Área protegida – 4,8%

Conservação e ameaça

Pobreza, desigualdade de divisão de terras, queimadas e expansão mal planejada da agricultura configuram as maiores ameaças a esse bioma. As entidades internacionais geralmente têm atenção voltada quase toda para a Amazônia, deixando de lado outros biomas brasileiros, como o da caatinga – apesar de a região ter sido reconhecida como reserva da Biosfera, pela Unesco. A primeira tentativa recente de mudar o preconceito em relação à região ocorreu no fim do governo Fernando Henrique Cardoso. Foi realizado pelo Ministério do Meio Ambiente e um consórcio de entidades (bancos, ONGs e comunidade científica) um workshop de áreas prioritárias para conservação da caatinga, em 2000, em Petrolina (PE). A idéia era mostrar que a caatinga não é um “resto” de outros biomas, mas sim um bioma diferenciado que tem muito que oferecer em biodiversidade. O governo Lula, por meio do Ministério do Ambiente e Secretaria de Biodiversidade e Floresta, criou no começo de 2004 o Núcleo do Bioma Caatinga.

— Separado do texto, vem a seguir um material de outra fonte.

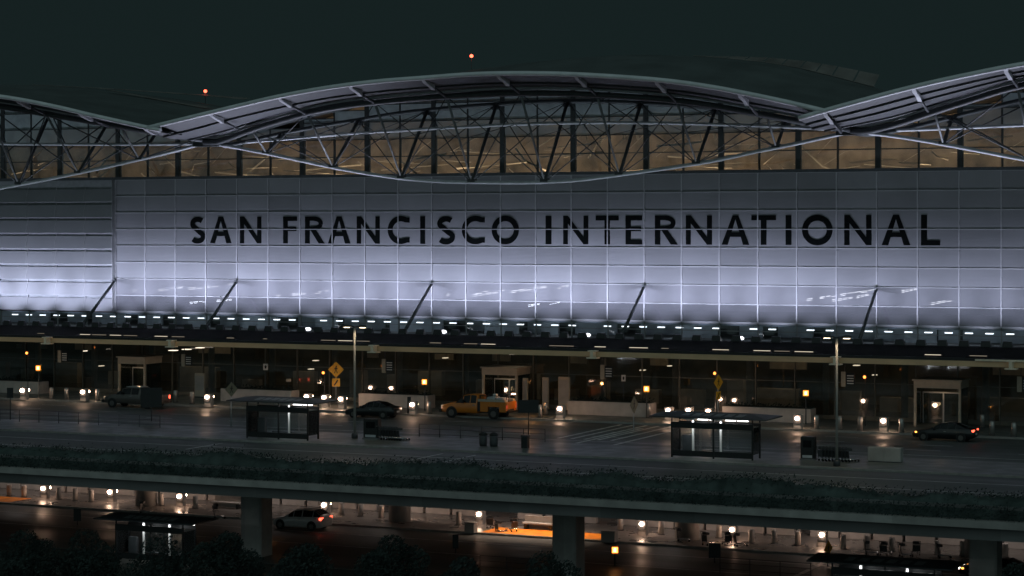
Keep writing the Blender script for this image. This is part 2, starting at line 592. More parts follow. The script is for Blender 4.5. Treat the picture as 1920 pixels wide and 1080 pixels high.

Esse núcleo pretende potencializar o que já tem sido feito na região – trabalhos de ONGs e ações do governo, como o manejo da lenha e carvão – e articular novos trabalhos. Áreas que já estão em fase de implementação dos projetos: sertão que une Alagoas, Sergipe e Bahia, sudoeste baiano, norte de Minas Gerais, Petrolina/Chapada do Araripe, em Pernambuco, Seridó, no Rio Grande do Norte e Paraíba, Serra de Ibiapaba, no Piauí e Ceará, Cariri Paraibano e serras da Capivara e das Confusões, no Piauí. Está em pauta também a revitalização do rio São Francisco, que está quase todo localizado na caatinga. Ao que tudo indica, uma esperança para a vida do sertão.